Another subject of nude picture scandal is the House of Representatives candidate of the All Progressives Grand Alliance (APGA) in Anambra State, Mrs. Uche Ekwunife. A video was recently published on you tube of two women having sex. The authors of the report claimed Ekwunife was one of the women. It took the intervention of the State Security Service (SSS) and threat of severe punishment for those behind it to pull it out of circulation.
As bad as the other cases may be, none of them holds a candle to the allegation by Gbemi Saraki. The stone she is throwing at the PDP over the nude picture saga lands straight at the doorstep of her elder brother, Bukola Saraki who is the political leader of the party in Kwara. She left the party over the governor's insistence that she would not succeed him. The ensuing battle saw her and their father, Chief Olusola Saraki, dump the PDP to pitch tents with ACPN.

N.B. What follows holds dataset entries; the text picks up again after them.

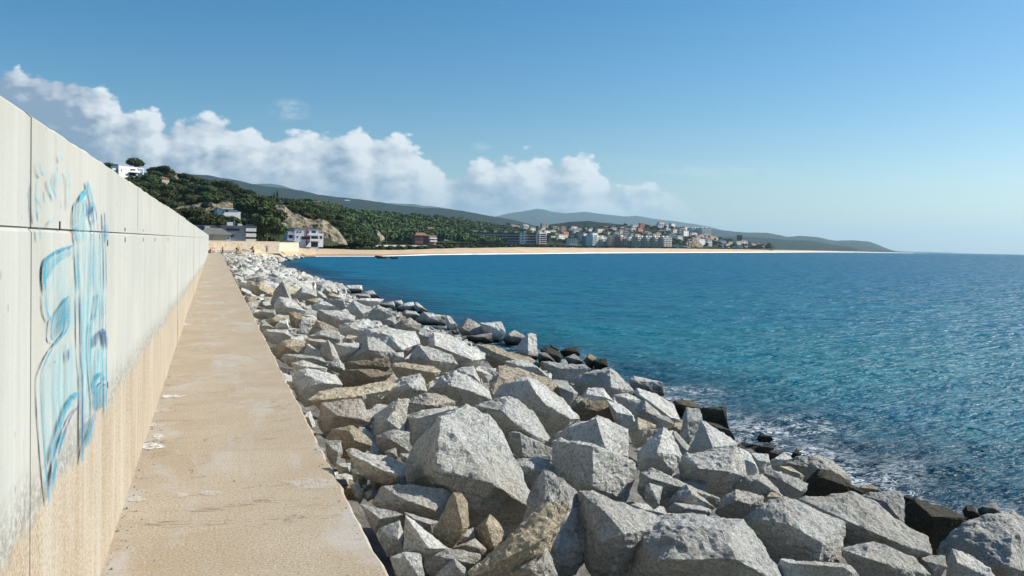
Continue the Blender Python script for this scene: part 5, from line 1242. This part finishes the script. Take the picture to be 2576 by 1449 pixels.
# ------------------------------------------------------------------ people
def skin(name, pts, edges, mat, parent=None, sub=1):
    me = bpy.data.meshes.new(name); me.from_pydata([p[:3] for p in pts], edges, []); o = link(name, me, mat, parent)
    md = o.modifiers.new('skin', 'SKIN'); 
    if not me.skin_vertices: 
        bm = bmesh.new(); bm.from_mesh(me); bm.verts.layers.skin.verify(); bm.to_mesh(me); bm.free()
    for v, p in zip(me.skin_vertices[0].data, pts): v.radius = (p[3], p[3]) if len(p) == 4 else (p[3], p[4])
    me.skin_vertices[0].data[0].use_root = True
    if sub: s = o.modifiers.new('sub', 'SUBSURF'); s.levels = sub; s.render_levels = sub
    return o
SK = plain('skin', (.45, .27, .19), .6); HAIR = plain('dark_hair', (.03, .02, .015), .7)
def person(loc, rz, pose, shirt, trousers, label, scale=1.0, hair=HAIR, group=None):
    t = empty('person', loc, rz, label, 'person', group); t.scale = (scale,)*3
    # pose: dict of joints
    hip, chest, neck, head = pose['hip'], pose['chest'], pose['neck'], pose['head']
    P = [(*hip, .13, .1), (*[(a+b)/2 for a, b in zip(hip, chest)], .12, .09), (*chest, .15, .1), (*neck, .05), (*head, .085), (head[0], head[1]-.01, head[2]+.1, .075)]
    E = [(0, 1), (1, 2), (2, 3), (3, 4), (4, 5)]
    for s in ('l', 'r'):
        sh, el, ha = pose['arm_'+s]; n = len(P); P += [(*sh, .055), (*el, .042), (*ha, .028), (*(Vector(ha)+(Vector(ha)-Vector(el)).normalized()*.1), .03, .015)]; E += [(2, n), (n, n+1), (n+1, n+2), (n+2, n+3)]
        kn, an, toe = pose['leg_'+s]; n = len(P); hx = .09 if s == 'r' else -.09
        P += [(hip[0]+hx, hip[1], hip[2]-.05, .085), (*kn, .06), (*an, .04), (*toe, .035)]; E += [(0, n), (n, n+1), (n+1, n+2), (n+2, n+3)]
    body = skin('body', P, E, SK, t)
    # shirt and trousers follow the body
    Q = [(*q[:3], *(r*1.16 for r in q[3:])) for q in (P[0], P[1], P[2])]; Q[0] = (*P[0][:3], .14, .115)
    EQ = [(0, 1), (1, 2)]
    for n in (6, 14): m_ = len(Q); Q += [(*P[n][:3], .066), (*P[n+1][:3], .052)]; EQ += [(2, m_), (m_, m_+1)]
    skin('shirt', Q, EQ, shirt, t)
    Q = [(*P[0][:3], .145, .12)]; EQ = []
    for n in (10, 18): m_ = len(Q); Q += [(*P[n][:3], .1), (*P[n+1][:3], .074), (*P[n+2][:3], .055)]; EQ += [(0, m_), (m_, m_+1), (m_+1, m_+2)]
    skin('trousers', Q, EQ, trousers, t)
    h = Vector(head); skin('hair', [(h.x, h.y+.03, h.z+.04, .1), (h.x, h.y+.01, h.z+.11, .085)], [(0, 1)], hair, t)
    return t
stand = dict(hip=(0, 0, .95), chest=(0, 0, 1.35), neck=(0, 0, 1.52), head=(0, -.02, 1.62), arm_l=((-.19, 0, 1.42), (-.25, .02, 1.15), (-.24, -.1, .92)), arm_r=((.19, 0, 1.42), (.3, -.12, 1.25), (.25, -.35, 1.2)),
             leg_l=((-.1, -.03, .5), (-.1, .03, .09), (-.1, -.12, .04)), leg_r=((.1, -.05, .5), (.12, .03, .09), (.12, -.12, .04)))
sit = dict(hip=(0, 0, .14), chest=(0, .1, .52), neck=(0, .08, .7), head=(0, .05, .8), arm_l=((-.18, .08, .58), (-.26, -.05, .38), (-.15, -.28, .35)), arm_r=((.18, .08, .58), (.26, -.05, .38), (.15, -.28, .35)),
           leg_l=((-.12, -.42, .36), (-.13, -.55, .08), (-.13, -.7, .05)), leg_r=((.12, -.4, .34), (.13, -.6, .08), (.13, -.75, .05)))
ride = dict(hip=(0, .1, .95), chest=(0, -.12, 1.3), neck=(0, -.25, 1.45), head=(0, -.33, 1.53), arm_l=((-.18, -.15, 1.36), (-.24, -.4, 1.15), (-.22, -.62, 1.05)), arm_r=((.18, -.15, 1.36), (.24, -.4, 1.15), (.22, -.62, 1.05)),
            leg_l=((-.14, -.15, .58), (-.2, .02, .1), (-.2, -.14, .05)), leg_r=((.14, -.25, .62), (.14, -.1, .28), (.14, -.26, .25)))
RED = plain('dark_red_cloth', (.12, .025, .03)); PNK = plain('pink_cloth', (.75, .3, .38)); YEL = plain('hi_vis_cloth', (.65, .85, .03)); BLK = plain('black_cloth', (.015, .015, .02)); WHT = plain('white_cloth', (.75, .72, .72)); BLU = plain('blue_cloth', (.05, .08, .2))
zp = 136
pA = hit_z(526, 637.2, 0); pB = hit_z(535.5, 637, 0)
person(Vector((pA.x+.12, pA.y, .02)), -1.2, sit, RED, BLK, 'person in dark red top sitting on a mat against the wall end')
person(Vector((pB.x, pB.y, .02)), 1.3, sit, PNK, WHT, 'person in pale pink top sitting facing the one in red')
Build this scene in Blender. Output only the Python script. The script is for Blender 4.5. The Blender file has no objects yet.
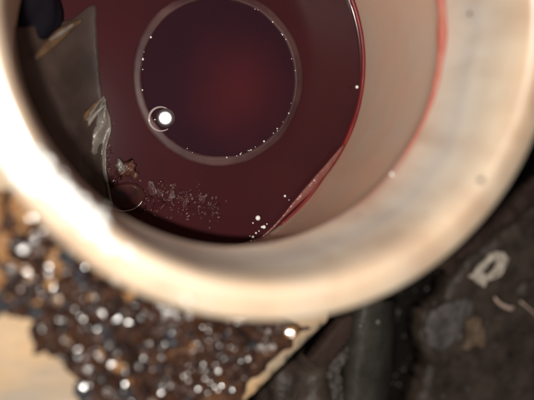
import bpy, bmesh, math, random
import numpy as np
from mathutils import Vector, Matrix, noise
random.seed(7); rng = np.random.default_rng(7)
S = 0.01                                   # everything is authored in centimetres
SC = bpy.context.scene
COL = SC.collection

# ------------------------------------------------------------------ camera
F_PX, CX, CY = 700.0, 267.0, 200.0
CAM_H = 8.6
zw = Vector((196, -89, 700)).normalized()
xw = (Vector((1, 0, 0)) - zw[0] * zw).normalized()
yw = zw.cross(xw)
Mw = Matrix((xw, yw, zw))
cd = bpy.data.cameras.new('camera'); cam = bpy.data.objects.new('camera', cd); COL.objects.link(cam)
cd.sensor_width = 36; cd.lens = F_PX / 534 * 36
cam.matrix_world = Matrix.Translation(Vector((0, 0, CAM_H * S))) @ Mw.to_4x4()
cd.clip_start = 0.002; cd.clip_end = 50
cd.dof.use_dof = True; cd.dof.focus_distance = 7.6 * S; cd.dof.aperture_fstop = 13.5
cd.dof.aperture_blades = 0
SC.camera = cam

# ------------------------------------------------------------------ the lamp beside the lens (its glare shows in the bubble) and dim surroundings
LAMP = Vector((-0.55, -0.36, 8.5)); LAMP_R = .10
w = bpy.data.worlds.new('World'); SC.world = w; w.use_nodes = True
w.node_tree.nodes['Background'].inputs[0].default_value = (.85, .92, 1, 1); w.node_tree.nodes['Background'].inputs[1].default_value = .09
sl = bpy.data.lights.new('lens_lamp', 'POINT'); sl.energy = .27; sl.shadow_soft_size = LAMP_R * S; sl.color = (1, .95, .87)
so = bpy.data.objects.new('lens_lamp', sl); COL.objects.link(so); so.location = LAMP * S
SC.view_settings.view_transform = 'Standard'; SC.view_settings.look = 'None'
SC.view_settings.gamma = 1; SC.view_settings.use_curve_mapping = False; SC.view_settings.exposure = 0
SC.render.engine = 'CYCLES'; SC.cycles.use_denoising = True
SC.cycles.max_bounces = 8; SC.cycles.sample_clamp_indirect = 4; SC.cycles.caustics_reflective = False; SC.cycles.caustics_refractive = False

# ------------------------------------------------------------------ helpers
def P(px, py, z):
    """the point at height z (cm) that stands at this place of the picture plan"""
    d = Mw @ Vector((px - CX, -(py - CY), -F_PX)); t = (z - CAM_H) / d.z
    return (d.x * t, d.y * t, z)

def mesh(name, verts, faces, mats, parent=None, smooth=True, matidx=None, org=(0, 0, 0)):
    me = bpy.data.meshes.new(name)
    o3 = np.array(org, float)
    me.from_pydata([tuple((np.array(v, float) - o3) * S) for v in verts], [], faces)
    for m in (mats if isinstance(mats, (list, tuple)) else [mats]): me.materials.append(m)
    if smooth: me.polygons.foreach_set('use_smooth', [True] * len(me.polygons))
    if matidx is not None: me.polygons.foreach_set('material_index', matidx)
    bm = bmesh.new(); bm.from_mesh(me); bmesh.ops.recalc_face_normals(bm, faces=bm.faces); bm.to_mesh(me); bm.free()
    me.update()
    o = bpy.data.objects.new(name, me); COL.objects.link(o)
    o.location = tuple(o3 * S)
    if parent:
        o.parent = parent; o.location = tuple(o3 * S - np.array(parent.location))
    return o

def empty(name, loc=(0, 0, 0)):
    o = bpy.data.objects.new(name, None); COL.objects.link(o); o.location = tuple(np.array(loc, float) * S)
    o.empty_display_size = .002; return o

def tag(o, label=None, cat=None, group=None, kind=None):
    if label: o['label'] = label
    if cat: o['category'] = cat
    if group: o['group'] = group
    if kind: o['kind'] = kind
    return o

def fbm(x, y, z, sc=1.0, oc=4):
    return noise.fractal(Vector((x * sc, y * sc, z * sc)), 1.0, 2.0, oc)

def mat(name, base, rough=.5, spec=.5, bump=0.0, bscale=8.0, var=0.0, vscale=3.0, col2=None, sss=0, sssr=(1, .5, .3), sssc=.15, stretch=(100, 100, 100),
        coat=0, trans=0, ior=1.45, detail=6, rvar=0, alpha=1, ramp=(.35, .65)):
    m = bpy.data.materials.new(name); m.use_nodes = True; n = m.node_tree.nodes; l = m.node_tree.links
    b = n['Principled BSDF']; b.inputs['Base Color'].default_value = (*base, 1)
    b.inputs['Roughness'].default_value = rough; b.inputs['Specular IOR Level'].default_value = spec
    b.inputs['IOR'].default_value = ior; b.inputs['Transmission Weight'].default_value = trans; b.inputs['Alpha'].default_value = alpha
    b.inputs['Coat Weight'].default_value = coat; b.inputs['Coat Roughness'].default_value = .05
    if sss:
        b.inputs['Subsurface Weight'].default_value = sss; b.inputs['Subsurface Radius'].default_value = sssr
        b.inputs['Subsurface Scale'].default_value = sssc * S
    tc = n.new('ShaderNodeTexCoord'); mp = n.new('ShaderNodeMapping'); mp.inputs['Scale'].default_value = stretch
    l.new(tc.outputs['Object'], mp.inputs[0])
    if col2 is not None:
        t = n.new('ShaderNodeTexNoise'); t.inputs['Scale'].default_value = vscale; t.inputs['Detail'].default_value = detail
        t.inputs['Roughness'].default_value = .62
        l.new(mp.outputs[0], t.inputs['Vector'])
        r = n.new('ShaderNodeValToRGB'); r.color_ramp.elements[0].position = ramp[0]; r.color_ramp.elements[1].position = ramp[1]
        r.color_ramp.elements[0].color = (*base, 1); r.color_ramp.elements[1].color = (*col2, 1)
        l.new(t.outputs[0], r.inputs[0]); l.new(r.outputs[0], b.inputs['Base Color'])
    if bump:
        t2 = n.new('ShaderNodeTexNoise'); t2.inputs['Scale'].default_value = bscale; t2.inputs['Detail'].default_value = 6
        l.new(mp.outputs[0], t2.inputs['Vector'])
        bp = n.new('ShaderNodeBump'); bp.inputs['Strength'].default_value = bump; bp.inputs['Distance'].default_value = .0006
        l.new(t2.outputs[0], bp.inputs['Height']); l.new(bp.outputs[0], b.inputs['Normal'])
    if rvar:
        t3 = n.new('ShaderNodeTexNoise'); t3.inputs['Scale'].default_value = vscale * 1.7
        l.new(mp.outputs[0], t3.inputs['Vector'])
        mr = n.new('ShaderNodeMapRange'); mr.inputs['To Min'].default_value = max(.02, rough - rvar); mr.inputs['To Max'].default_value = rough + rvar
        l.new(t3.outputs[0], mr.inputs[0]); l.new(mr.outputs[0], b.inputs['Roughness'])
    return m

def lathe(name, prof, cen, mats, parent, seg=192, wob=0.0, bul=None):
    """prof: (r, z) list; cen(z) gives the axis; all in cm"""
    V, Fc = [], []
    for r, z in prof:
        c = cen(z)
        for k in range(seg):
            a = 2 * math.pi * k / seg
            rr = r + wob * fbm(math.cos(a) * 1.3, math.sin(a) * 1.3, z * .7, 1.0, 2)
            if bul: rr += bul(a, z) * r / 1.88
            V.append((c[0] + rr * math.cos(a), c[1] + rr * math.sin(a), z))
    for i in range(len(prof) - 1):
        for k in range(seg):
            k2 = (k + 1) % seg
            Fc.append((i * seg + k, i * seg + k2, (i + 1) * seg + k2, (i + 1) * seg + k))
    return mesh(name, V, Fc, mats, parent)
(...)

Chief Saraki was instrumental to his son becoming governor, a gesture he wanted to extend to his daughter. Oloye, as the father is called, is both the political and spiritual leader of ACPN.
Officially, Bukola and Gbemi are both products of the seeds Oloye planted in Florence Morenike Saraki. While the governor was born in England in 1962, the senator was birthed in Lagos in 1964.
Governor Saraki is contesting today's National Assembly election to replace his sister as the senator representing Kwara Central Senatorial District. But he would rather have AbdulFatah Ahmed take over from him in Government House.
Their father has spent money, built structures and has over the years determined who got what in Kwara State. This time around, he wants Gbemi to be governor the same way he singlehandedly installed Bukola in 2003.
Release of nude pictures is not the only alarm Gbemisola has raised against the government led by her brother. There are also issues of the N1.35billion loan, vote manipulation and neglect of workers.
Gbemi too has baggage of her own. There are questions about what happened to her marriage to Segun Fowora and allegations that she got too friendly with some of her colleagues at the National Assembly.
We may be forced to hear more about that in the sibling rivalry going on in Kwara if the nude picture drama does not achieve the desired effect.